## Exercise goal
Repeat verbatim the lines from the one containing "Model this scene" to the one containing "PI = math.pi; R = math.radians", ends included, minus any pictures.

## Input records

________________

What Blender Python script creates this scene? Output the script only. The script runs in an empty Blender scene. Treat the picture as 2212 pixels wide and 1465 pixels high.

________________

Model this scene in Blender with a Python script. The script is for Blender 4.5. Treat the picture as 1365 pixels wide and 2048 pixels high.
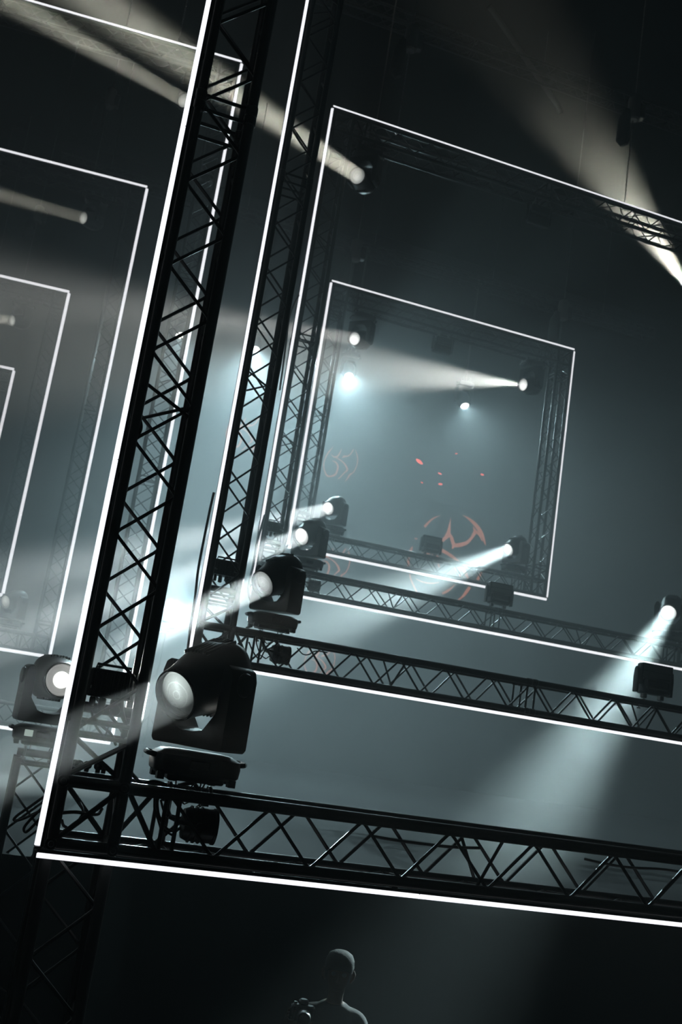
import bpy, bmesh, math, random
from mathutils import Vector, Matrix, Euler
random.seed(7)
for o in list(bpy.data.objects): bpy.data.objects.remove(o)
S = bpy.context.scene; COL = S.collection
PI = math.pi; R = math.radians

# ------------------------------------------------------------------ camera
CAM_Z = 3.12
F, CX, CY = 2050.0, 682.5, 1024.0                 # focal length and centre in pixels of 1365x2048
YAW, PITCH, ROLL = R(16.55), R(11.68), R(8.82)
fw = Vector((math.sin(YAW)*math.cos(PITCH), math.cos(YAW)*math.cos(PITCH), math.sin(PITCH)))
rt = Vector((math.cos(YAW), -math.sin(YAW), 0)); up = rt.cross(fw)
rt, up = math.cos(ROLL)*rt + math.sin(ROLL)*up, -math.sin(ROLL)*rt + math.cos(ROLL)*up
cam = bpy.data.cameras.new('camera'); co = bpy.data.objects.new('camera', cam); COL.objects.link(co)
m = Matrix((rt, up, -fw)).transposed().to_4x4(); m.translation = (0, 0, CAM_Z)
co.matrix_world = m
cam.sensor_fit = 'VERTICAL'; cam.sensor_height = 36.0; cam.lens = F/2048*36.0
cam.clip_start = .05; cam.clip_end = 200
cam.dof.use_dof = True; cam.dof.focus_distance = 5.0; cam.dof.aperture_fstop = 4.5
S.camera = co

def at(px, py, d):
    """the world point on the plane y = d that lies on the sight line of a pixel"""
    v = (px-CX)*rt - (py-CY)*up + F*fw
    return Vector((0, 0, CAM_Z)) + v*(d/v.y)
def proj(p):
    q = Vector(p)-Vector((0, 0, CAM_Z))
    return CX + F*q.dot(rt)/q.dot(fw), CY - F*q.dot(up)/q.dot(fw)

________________

## The answer
Model this scene in Blender with a Python script. The script is for Blender 4.5. Treat the picture as 1365 pixels wide and 2048 pixels high.
import bpy, bmesh, math, random
from mathutils import Vector, Matrix, Euler
random.seed(7)
for o in list(bpy.data.objects): bpy.data.objects.remove(o)
S = bpy.context.scene; COL = S.collection
PI = math.pi; R = math.radians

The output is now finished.